Just remember: even with enemies on grid and your fleet nearby, the most common rookie scout mistake is to try to engage targets. Getting blown up as a scout is the worst thing you can do, for it means you can't be of any more use to your fleet.

It can take some trial and error to learn how to position yourself relative to two fleets and keep a range that's dangerously close to an enemy, particularly a kiting fleet. But the skills you learn in combat maneuvering without the need to engage your guns and get into the thick of combat will help you when you solo roam and attempt to do the same thing while also applying dps and managing incoming damage.

And in the interim, you can enable fights, learn to prioritize important information, and provide a critical logistics function to your allies.

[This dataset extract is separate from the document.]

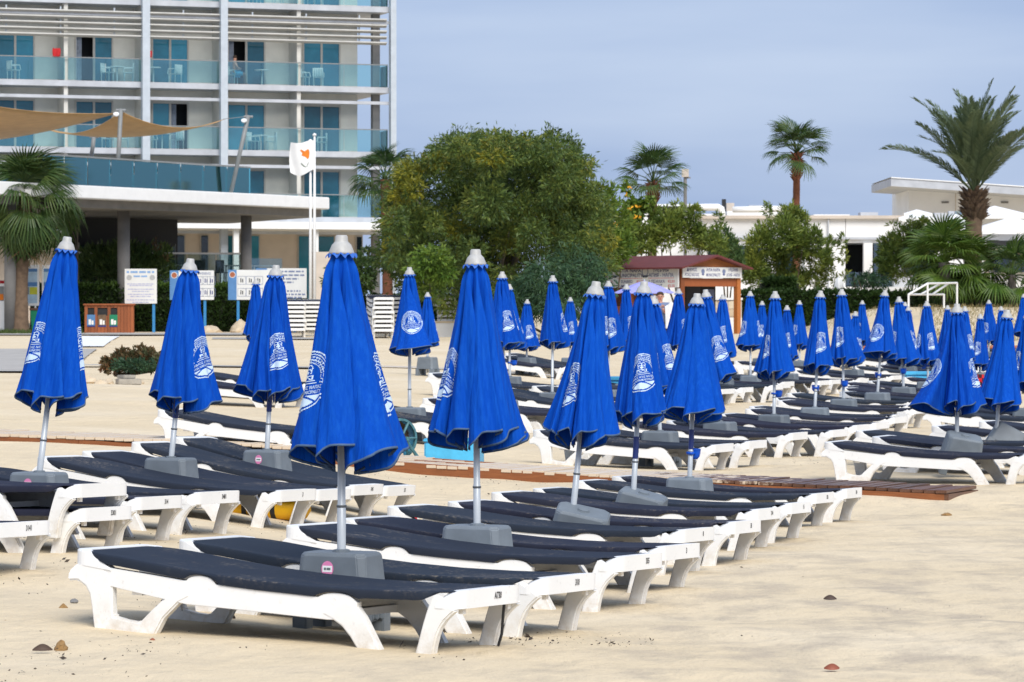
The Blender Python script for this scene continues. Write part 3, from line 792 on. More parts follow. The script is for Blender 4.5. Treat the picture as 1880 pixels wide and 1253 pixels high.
WOODO = m_wood('orange_wood', (.30, .095, .022), (.44, .155, .04), (1.2, 12, 12), .6)
ROOFR = plain('maroon_roof', (.135, .030, .030), .75, .15, 3)
SIGNW = plain('sign_white', (.72, .73, .72), .5, .05, 2)
SIGNB = plain('sign_blue', (.085, .22, .46), .5, .12, 3)
POSTB = plain('blue_post', (.030, .22, .50), .5, .15, 6)
NAVYT = plain('navy_lettering', (.022, .035, .19), .6)
GREYT = plain('grey_lettering', (.18, .22, .36), .6)
REDT = plain('red_lettering', (.62, .05, .07), .6)
ORAN = plain('orange_print', (.75, .20, .01), .7)
OLIV = plain('olive_print', (.16, .20, .16), .7)
CYAN = plain('light_blue_paint', (.07, .42, .68), .45, .18, 6)
TEALM = plain('rusty_teal_steel', (.06, .17, .20), .6, .4, 18)
YELL = plain('yellow_float', (.78, .42, .004), .45, .1)
GREENB = plain('green_bin', (.004, .20, .10), .5, .15, 4)
PATHM = plain('concrete_path', (.40, .375, .34), .9, .12, 1.5, .2, kind='Object')
PATHW = plain('white_concrete', (.80, .80, .78), .85, .05, 1.0)
LILAC = plain('faded_lilac_canvas', (.33, .33, .72), .8, .12, 4)
SKIN = plain('skin', (.50, .25, .17), .5, .1, 20)
SHIRT = plain('grey_blue_shirt', (.155, .20, .32), .85, .15, 14)
SHORT = plain('charcoal_shorts', (.05, .055, .07), .85, .1)
HAIR = plain('brown_hair', (.05, .03, .02), .7)
GRASS = m_leaf('dry_grass', [(.14, .14, .05), (.30, .24, .11), (.42, .34, .19)], .8, 1.5)
GRASSG = m_leaf('green_grass', [(.05, .09, .02), (.11, .14, .04)], .8, 1.5)

# ------------------------------------------------------------ hotel
HA = at(715, 575, 125); HB = at(0, 575, 120.3)
hx = Vector((HA.x-HB.x, HA.y-HB.y, 0)).normalized(); hyv = Vector((-hx.y, hx.x, 0))
HGZ = 1.1
def fx(px):
    """local x on the facade for a photo column"""
    r = (px-CX)/F; t = (HA.x - r*HA.y)/(r*hx.y - hx.x); return t
def fz(py): return Z(py, HA.y) - HGZ
hotel = thing('hotel', 'tall white hotel block with blue glass balconies and louvred top storey', 'building', (HA.x, HA.y, HGZ), (0, 0, math.atan2(hx.y, hx.x)))
bays = [fx(p) for p in (-455, -310, -165, -20, 122, 265, 408, 550, 712)]
doors = [(-432, -361), (-287, -216), (-142, -71), (3, 76), (150, 221), (292, 361), (432, 503), (572, 642)]
floors = [(400, 'lower'), (280, 'middle'), (161, 'upper'), (13, 'top')]
FZ = [fz(p) for p, _ in floors]
xl, xr = bays[0], bays[-1]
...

  1. As a FC what marks a superior scout is that they think like a FC. For example they don't tell me about a passing frigate when we're in the middle of a fight but they do tell me if Local spikes on the other side of the gate we're fighting on.

    Often the people who make the best scouts are people who when there's nothing to do fly around space just seeing what's about and making bookmarks. We have two guys like that in my current corp, they're both just always out and about having a look around.

  2. Sounds like an interesting, and difficult role, I’d never really considered all the aspects. Generally when I go out in fleets in my corp we are very close to the person who is scout, they will jump into a system, see whose on scan, check sites and anoms etc and then warp to them, if they tackle something we will jump gate and warp to them.

    We get some nice kills this way but it certainly lacks the “finesse” of the fights you mention, although we live in a WH so we move out to low or null sec to run fleets rather than being in known space.